Divide and Dissolve - Insatiable
Violência, destruição, impiedade. É impossível dissociar Insatiable dos retrocessos civilizacionais recentes mas, irónica e paradoxalmente, tudo nasceu de um sonho da guitarrista e saxofonista Takiaya Reed de dinamitar a devastação e não de a robustecer. "Vi e senti a força e o poder das pessoas que cometem grandes actos de amor", explica. “É um álbum sobre o amor, e é importante vivê-lo, agora mais do que nunca”, frisa. Embora o ruído constante, a rebentação dos pratos e os riffs pujantes se confundam com o estremecer de bombas a explodir, Insatiable reivindica paz e especula um regresso à imperfeita normalidade.

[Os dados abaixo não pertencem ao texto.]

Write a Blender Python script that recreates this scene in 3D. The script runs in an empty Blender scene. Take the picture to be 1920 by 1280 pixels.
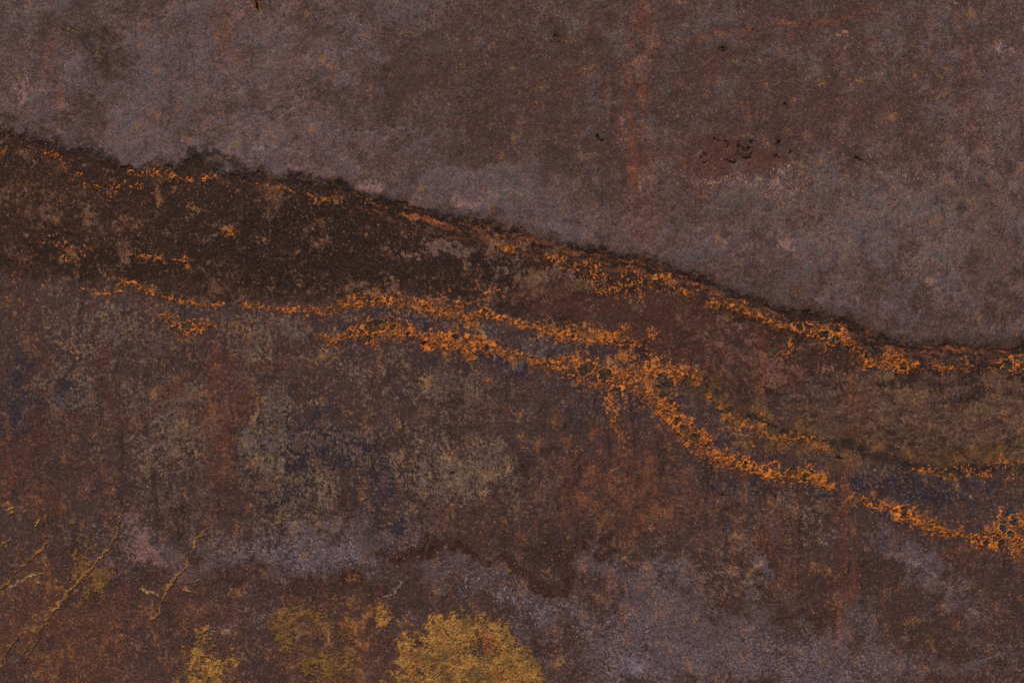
import bpy, math
import numpy as np

# ------------------------------------------------------------------ camera, sky, sun, exposure
S = bpy.context.scene
COL = S.collection
PXM = 0.001                      # one photograph pixel is one millimetre on the plate
ZC = 1.6                         # height of the picture centre above ground

cam = bpy.data.objects.new('camera', bpy.data.cameras.new('camera'))
COL.objects.link(cam)
cam.location = (0, -3.5, ZC)
cam.rotation_euler = (math.radians(90), 0, 0)
cam.data.sensor_width = 36
cam.data.lens = 36 * 3.5 / 1.92
cam.data.clip_start = 0.05
cam.data.clip_end = 200
S.camera = cam

SUN_EL, SUN_AZ = math.radians(50), math.radians(28)      # azimuth to the left of the camera, sun above
world = bpy.data.worlds.new('World')
S.world = world
world.use_nodes = True
wn = world.node_tree.nodes
wn.clear()
wo = wn.new('ShaderNodeOutputWorld')
wb = wn.new('ShaderNodeBackground')
sky = wn.new('ShaderNodeTexSky')
sky.sky_type = 'NISHITA'
sky.sun_disc = False
sky.sun_elevation = SUN_EL
sky.sun_rotation = math.pi + SUN_AZ
sky.dust_density = 3.0
sky.air_density = 1.0
wb.inputs['Strength'].default_value = 0.08
world.node_tree.links.new(sky.outputs[0], wb.inputs[0])
world.node_tree.links.new(wb.outputs[0], wo.inputs[0])

sl = bpy.data.lights.new('sun', 'SUN')
sl.energy = 2.2
sl.angle = math.radians(9)
sl.color = (1.0, 0.93, 0.84)
sun = bpy.data.objects.new('sun', sl)
COL.objects.link(sun)
dx = -math.sin(SUN_AZ) * math.cos(SUN_EL)
dy = -math.cos(SUN_AZ) * math.cos(SUN_EL)
from mathutils import Vector
sun.rotation_euler = Vector((dx, dy, math.sin(SUN_EL))).to_track_quat('Z', 'Y').to_euler()
sun.location = (-2, -4, 6)

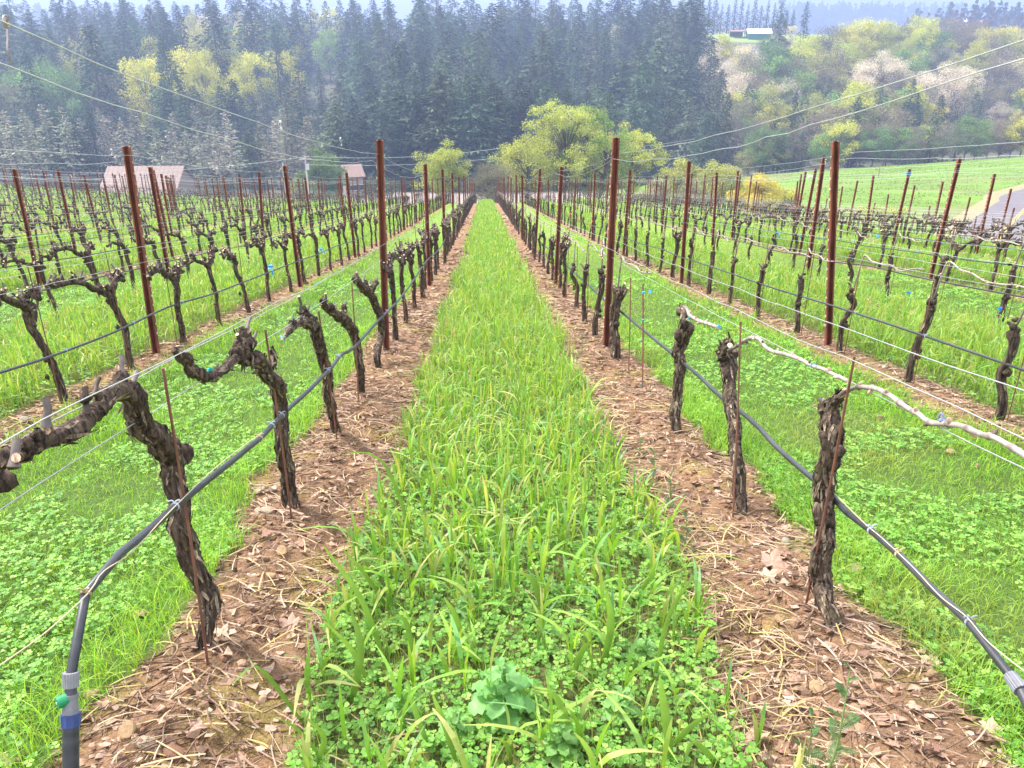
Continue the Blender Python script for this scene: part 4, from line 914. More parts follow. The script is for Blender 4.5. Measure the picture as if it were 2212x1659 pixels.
# ---- litter of twigs and leaf scraps on the bare strips
def litter():
    rg = np.random.default_rng(61); x, y = scatter([(.9, 3, 1000), (3, 6, 760), (6, 11, 330), (11, 20, 70)], 61); e = strip_edge(x, y)
    k = inview(x, y) & (e > .0) & (rg.random(len(x)) < .35+.9*fbm(x*2.1, y*2.1, 5, 3)); x, y = x[k], y[k]; n = len(x)
    az = rg.uniform(0, 3.14, n); L = rg.uniform(.03, .17, n)*rg.uniform(.5, 1.4, n); r = rg.uniform(.0009, .0032, n)*np.maximum(1, y/5); z = gdetail(x, y)+r+rg.uniform(0, .022, n)
    ben = rg.normal(size=n)*.07; tilt = rg.normal(size=n)*.10; m = 4; V = np.zeros((n, m, 3, 3)); d = np.stack([np.cos(az), np.sin(az)], 1)
    for q in range(m):
        tt = q/(m-1)-.5; cx = x+d[:, 0]*L*tt-d[:, 1]*ben*L*(tt*2)**2; cy = y+d[:, 1]*L*tt+d[:, 0]*ben*L*(tt*2)**2; cz = z+tt*L*(-.199*d[:, 1]+tilt)
        for s in range(3):
            a = s*2.094; V[:, q, s, 0] = cx-d[:, 1]*r*math.cos(a); V[:, q, s, 1] = cy+d[:, 0]*r*math.cos(a); V[:, q, s, 2] = cz+r*math.sin(a)
    F = []
    for q in range(m-1):
        for s in range(3): F.append([q*3+s, q*3+(s+1) % 3, (q+1)*3+(s+1) % 3, (q+1)*3+s])
    F = (np.array(F)[None]+(np.arange(n)*m*3)[:, None, None]).reshape(-1, 4); mb = MB()
    mb.add(V.reshape(-1, 3), F, np.repeat(palette(rg, n, [(.27, .18, .12), (.36, .25, .18), (.20, .12, .08), (.44, .33, .24), (.15, .09, .06)], .25), m*3, axis=0))
    # scraps of leaf
    x, y = scatter([(.9, 3, 560), (3, 6, 460), (6, 11, 220), (11, 22, 60), (22, 45, 10)], 62); e = strip_edge(x, y); k = inview(x, y) & (e > -.02) & (rg.random(len(x)) < .3+1.0*fbm(x*1.7, y*1.7, 9, 3)); x, y = x[k], y[k]; n = len(x)
    s0 = rg.uniform(.006, .022, n)*np.maximum(1, y/7); z = gdetail(x, y)+.004+rg.uniform(0, .014, n); mm = 6; th = np.arange(mm)*2*math.pi/mm; a0 = rg.uniform(0, 6.28, n)
    rr = s0[:, None]*rg.uniform(.45, 1.15, (n, mm)); V = np.stack([x[:, None]+np.cos(th+a0[:, None])*rr*1.25, y[:, None]+np.sin(th+a0[:, None])*rr, z[:, None]+rg.normal(size=(n, mm))*s0[:, None]*.35-.199*np.sin(th+a0[:, None])*rr], -1)
    cen = np.stack([x, y, z+rg.normal(size=n)*s0*.3], -1)[:, None]; V = np.concatenate([V, cen], 1); base = np.arange(n)*(mm+1)
    F = np.concatenate([np.stack([base+q, base+(q+1) % mm, base+mm], -1) for q in range(mm)])
    mb.add(V.reshape(-1, 3), F, np.repeat(palette(rg, n, [(.33, .21, .14), (.42, .28, .20), (.25, .15, .10), (.18, .10, .07), (.48, .34, .25)], .25), mm+1, axis=0))
    tag(mb.build('leaf_litter', M['dry']), 'brown litter of twigs and crumbled leaves under the vines', 'litter', kind='stuff')
litter()
def pebbles():
    rg = np.random.default_rng(71); x, y = scatter([(.9, 3, 330), (3, 6, 260), (6, 12, 90)], 71); e = strip_edge(x, y); k = inview(x, y) & (e > 0); x, y = x[k], y[k]; n = len(x)
    ph = (1+5**.5)/2; I = np.array([[-1, ph, 0], [1, ph, 0], [-1, -ph, 0], [1, -ph, 0], [0, -1, ph], [0, 1, ph], [0, -1, -ph], [0, 1, -ph], [ph, 0, -1], [ph, 0, 1], [-ph, 0, -1], [-ph, 0, 1]])/1.9
    F0 = np.array([[0, 11, 5], [0, 5, 1], [0, 1, 7], [0, 7, 10], [0, 10, 11], [1, 5, 9], [5, 11, 4], [11, 10, 2], [10, 7, 6], [7, 1, 8], [3, 9, 4], [3, 4, 2], [3, 2, 6], [3, 6, 8], [3, 8, 9], [4, 9, 5], [2, 4, 11], [6, 2, 10], [8, 6, 7], [9, 8, 1]])
    s = (.003+.015*rg.random(n)**2.2)*np.maximum(1, y/6); sc3 = s[:, None]*rg.uniform(.6, 1.3, (n, 3))*[1.1, 1.1, .7]
    V = I[None]*sc3[:, None]*rg.uniform(.8, 1.2, (n, 12, 1))+np.stack([x, y, gdetail(x, y)+s*.25], 1)[:, None]
    mb = MB(); mb.add(V.reshape(-1, 3), (F0[None]+(np.arange(n)*12)[:, None, None]).reshape(-1, 3), np.repeat(palette(rg, n, [(.26, .145, .085), (.20, .11, .065), (.34, .22, .14), (.29, .17, .10)], .25), 12, axis=0))
    tag(mb.build('soil_crumbs', M['stone']), 'crumbs of reddish soil and small gravel on the bare strips', 'gravel', kind='stuff')
pebbles()
def moss():
    rg = np.random.default_rng(81); x, y = scatter([(.9, 3, 5200), (3, 6, 4200), (6, 14, 1900)], 81); e = strip_edge(x, y)
    k = inview(x, y) & (e > -.02) & (sstep(.51, .62, fbm(x*3.1, y*3.1, 41, 4)) > rg.random(len(x))); x, y = x[k], y[k]; n = len(x); wf = np.maximum(1, y/4)
    mb = MB(); c = palette(rg, n, [(.40, .33, .05), (.30, .29, .05), (.46, .33, .08), (.22, .26, .05)]); orange = sstep(3.0, 4.6, y)[:, None]; c = c*(1-orange*.5)+np.array([.46, .27, .08])*orange*.5
    blades(mb, np.stack([x, y, gdetail(x, y)-.002], 1), rg.uniform(.006, .016, n), rg.uniform(.003, .006, n)*wf, rg.uniform(0, 6.3, n), rg.uniform(0, .9, n), c, rg, seg=1)
    tag(mb.build('moss', M['moss']), 'yellow green moss in patches on the bare soil', 'moss', kind='stuff')
moss()

# ---- stones one can count
def stone_mesh(seed, col):
    rg = np.random.default_rng(seed); n = 9; th = np.linspace(0, math.pi, n); P = np.array([[0, 0, -math.cos(t)] for t in th]); V, F = tube(P, np.sin(th)+1e-4, 12)
    cuts = rg.normal(size=(7, 3)); cuts /= np.linalg.norm(cuts, axis=1)[:, None]; 
    for c in cuts:
        d = V@c; lim = rg.uniform(.5, .85); V = V-np.clip(d-lim, 0, None)[:, None]*c*.9
    V = V*[1.1, rg.uniform(.65, .95), rg.uniform(.5, .7)]+rg.normal(size=V.shape)*.015; mb = MB(); mb.add(V, F, np.array(col)*rg.uniform(.85, 1.15, (len(V), 1))); return mb.mesh('stone', M['stone'], smooth=False)
SM = [stone_mesh(i, c) for i, c in enumerate([(.36, .24, .13), (.30, .19, .12), (.25, .13, .08), (.32, .27, .20), (.38, .30, .21)])]
st = [(284,1612,20,0),(325,1640,22,4),(385,1655,26,2),(612,1215,13,0),(590,1188,10,0),(575,1090+140,9,1),(590,1270,11,0),(510,1295,12,1),(560,1090+30,11,4),(580,1123,14,4),(455,1415,14,3),(372,1428,13,0),(200,1500,18,0),(235,1505,10,1),(380,1530,12,0),(413,1547,9,1),(645,1028,10,0),(640,1275,10,1),(1600,1330,13,1),(1625,1190,12,1),(1693,1192,13,3),(1715,1335+30,15,1),(1680,1358,10,0),(1735,1500,16,1),(1765,1495,20,0),(1800,1500,16,1),(1820,1520,15,4),(1813,1540,11,1),(1840,1560,13,0),(1858,1555,10,1),(1757,1465,12,1),(1735,1465,9,4),(1560,1115+20,11,1),(1465,970,9,4),(1390,945,11,4),(1375,955,8,1),(1860,1290+35,9,0),(1655,1297,9,1),(1712,1415,10,1),(1935,1462,11,1),(1625,1515,12,2),(1640,1530,9,2),(1700,1535,9,4),(690,960,7,4),(655,1000,8,1),(1375,1565,12,1),(760,1012,8,0),(780,925,6,1),(120,900,9,1),(1795,1380,8,2),(60,930,12,3),(150,915,9,1),(335,760,6,0),(1760,880,7,1),(1900,905,8,1),(2050,980,9,0),(2110,1010,8,1)]
size = lambda q: 'large' if q > 15 else ('middling' if q > 10 else 'small')
shade = ['ochre', 'tan', 'red-brown', 'grey', 'cream']
near_names = [((443,1410),'the nearest left trunk'),((632,1118),'the second left trunk'),((727,950),'the third left trunk'),((153,1560),'the riser pipe'),((1797,1405),'the nearest right trunk'),((1593,1120),'the second right trunk'),((1461,964),'the third right trunk'),((1985,850),'the second right row'),((290,770),'the second left row')]
def nearest(u, v): return min(near_names, key=lambda q: (q[0][0]-u)**2+(q[0][1]-v)**2)
def where(u, v):
    (a, b), nm = nearest(u, v); du, dv = u-a, v-b
    if abs(du) > abs(dv): return ('right of ' if du > 0 else 'left of ')+nm
    return ('in front of ' if dv > 0 else 'behind ')+nm
used = {}
def uniq(lab):
    used[lab] = used.get(lab, 0)+1
    if used[lab] == 1: return lab
    return lab+', the '+ordn(used[lab]-1)+' such one'
rg = np.random.default_rng(91)
for i, (u, v, px_, c) in enumerate(st):
    p = hit(u, v, 0, .8, 60); _, _, D = screen(p); r = px_*1.15/FPX*float(D); z = float(gdetail(p[0], p[1]))
    o = link('stone', SM[c], loc=(p[0], p[1], z+r*.3)); o.scale = (r, r, r); o.rotation_euler = (rg.normal()*.2, rg.normal()*.2, rg.uniform(0, 6.28))
    tag(o, uniq('%s %s stone lying %s' % (size(px_), shade[c], where(u, v))), 'stone', 'stones on the bare soil')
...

Rebekka Karijord - The Bell Tower
Há seis anos, Rebekka Karijord contactou o Departamento de Linguística da Universidade de Estocolmo para conhecer o processo de investigação da relação entre voz e microfones de pessoas com incapacidades na fala ou na escuta. Acabou a gravar 25 pessoas e a criar uma unidade vocal entre todas. A voz é a gravitas de The Bell Tower. Uma polifonia desdobrada por diferentes traumas: um planeta dilacerado, a perda da mãe e a busca pela paz interior. O íman tanto atrai as pesquisas de Laurie Anderson, como os requiems da 4AD (o álbum tem a chancela da Bella Union, de Simon Raymonde dos Cocteau Twins), mas o mais fascinante talvez seja o milagre espiritual da multiplicação vocal, como se Rebekka Karijord encarnasse diferentes corpos e crenças. E ainda assim, nunca se perde da sua luz agnóstica.
Batu - Question Mark
Na arte de se encontrar na sub-gravidade, há poucos como Batu. Cidadão de Bristol, tem cultivado uma identidade muito própria em editoras fundamentais como a Timedance, a XL ou a Hessle Audio. Na estreia para a novel Oath, repisa terrenos sem se repetir. O solo é profundo, eivado em ritmos como o UK Funk, e no predomínio de percussōes, mas a visão de Omar McCutcheon é pouco funcional, regular ou nominável.